Karl Lagerfeld

PARIS, October 3, 2007
By Nicole Phelps
The invite featured a prominent rainbow on one side, a motif that was echoed on the runway's neon-lit backdrop and the venue's benches. Did that mean we were in for a change chez Lagerfeld? Well, not exactly. The designer started, as usual, with sharp black and white tailoring, as exemplified by the graphic, fitted jackets and vests worn—with skinny pants and tulle-covered jeans, respectively—by Gemma and Snejana. Also in this category were fit-and-flare fifties dresses with geometric cutouts at the neckline, and a high-neck sleeveless blouse and a billowy frock that looked not unlike Lagerfeld's own monastic shirts.
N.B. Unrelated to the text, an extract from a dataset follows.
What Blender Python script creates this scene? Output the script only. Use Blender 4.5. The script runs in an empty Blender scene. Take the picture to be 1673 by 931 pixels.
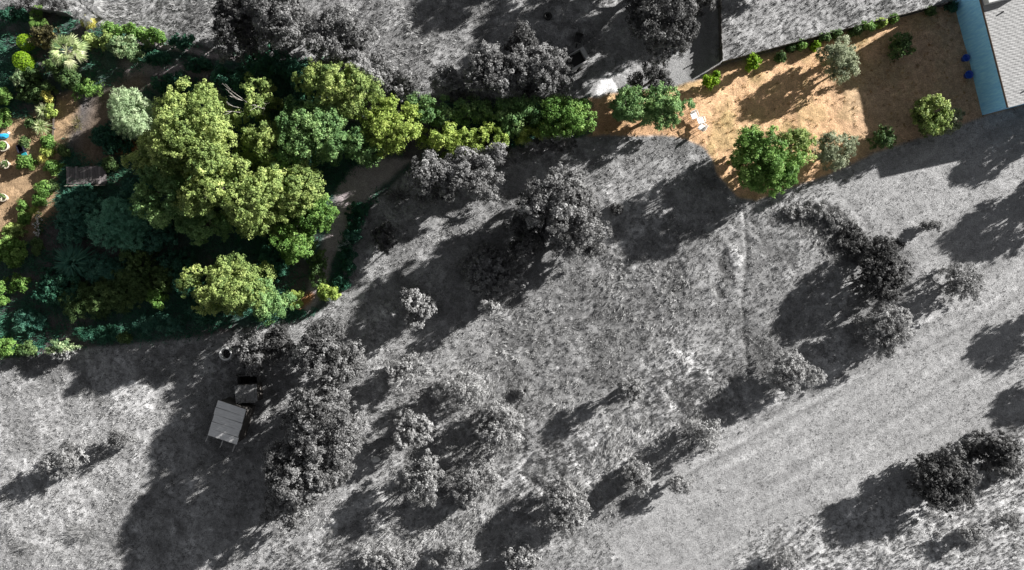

The show's other idea—body-con jersey dressing—is where the bright hues came in, and it introduced an element of sexiness that the designer doesn't often explore in this line. But count on Lagerfeld to add a layer of intrigue. Veilings of black mesh crisscrossed the body, echoing the more angular shapes of his tailoring. After dark, he laid on the sequins and crystals—in horizontal stripes across a thick-strapped little black dress, for example. The takeaway message? There wasn't one, necessarily. This is a collection, in essence, of pieces, and the best thing about it was the increased variety.